Woensdag 4 juni. Morgen is het zover: we mogen deelnemen aan het landelijk techniektoernooi in Arnhem met onze klotsende kabelbaan! Iets om je op te verheugen, maar ik zie op tegen het werk wat nog verricht moet worden. Omdat we niet rekenden op deelname waren alle spullen waren uit elkaar gehaald en opgeruimd. Nu mogen we toch en moet er in 1 dag veel gedaan worden. Het belangrijkste is al geregeld: Enthousiaste ouders zullen met hun busje met de kinderen naar Arnhem rijden en hen daar begeleiden. Maar dan moet er wel een nieuwe klotsende kabelbaan zijn! Hoe zat die ook weer allemaal in elkaar? Gelukkig heeft Robin (13) tijd om ons nog eens de driepootsknoop te laten zien, waardoor de drie palen stevig aan elkaar zitten. Ik bedenk, na wat ik bij het eerdere techniektoernooi zag, dat visdraad beter zal geleiden dan sisaltouw, dus dat gebruiken we als verbinding tussen de palen. Myriam weet nog hoe de katrol in elkaar zat en we gooien gauw 3 melkpakken leeg in kannen om daarvan gondels voor de bekers te maken. Nu nog oefenen. Laila, Anne Sophie, Simon en Rowan staan al klaar.

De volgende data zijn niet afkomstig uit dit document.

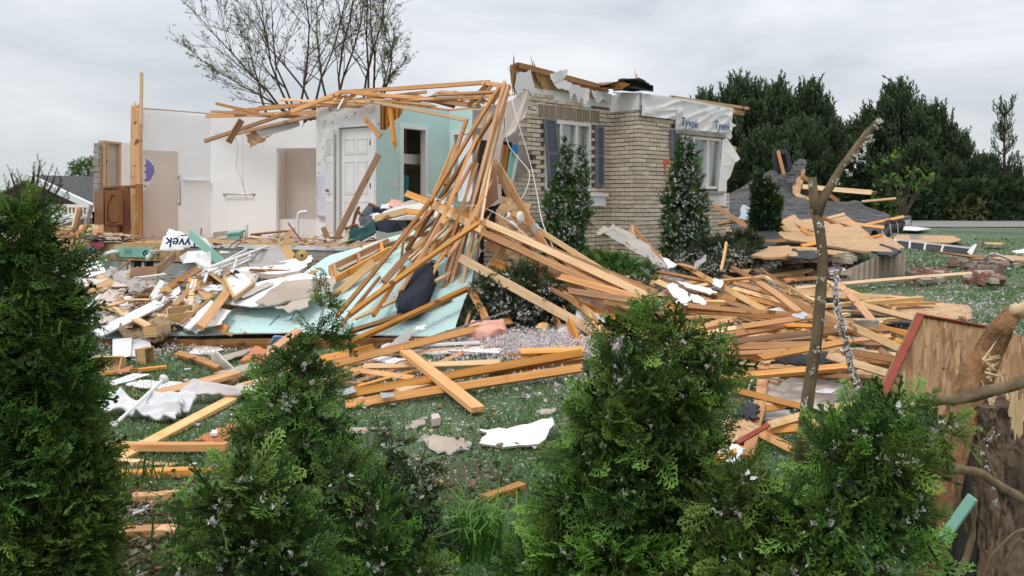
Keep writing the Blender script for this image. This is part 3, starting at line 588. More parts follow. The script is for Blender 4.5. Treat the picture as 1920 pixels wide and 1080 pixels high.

Het testen kan beginnen en ik krijg er zin in. Ieder heeft zijn eigen taak en weet precies wat hij moet doen. Nog sneller, nog meer water van de ene naar de andere kant in een nog snellere tijd. Het gaat heel goed en iedereen is zeer gemotiveerd. Ik zie er nergens meer tegenop en bespreek nog even wat iedereen gaat zeggen als de jury gaat vragen hoe ze zich hebben voorbereid. “Mag ik typen?”, vraagt Simon. Dat mag.
Mijn leerpunt van deze dag: als je ergens tegenop ziet, begin gewoon aan wat je moet doen. Voor je het weet zijn er mensen om je heen die je willen helpen, die meedoen, die jou enthousiast maken. Zo ging het tenminste vandaag bij mij en ik werd er heel blij van.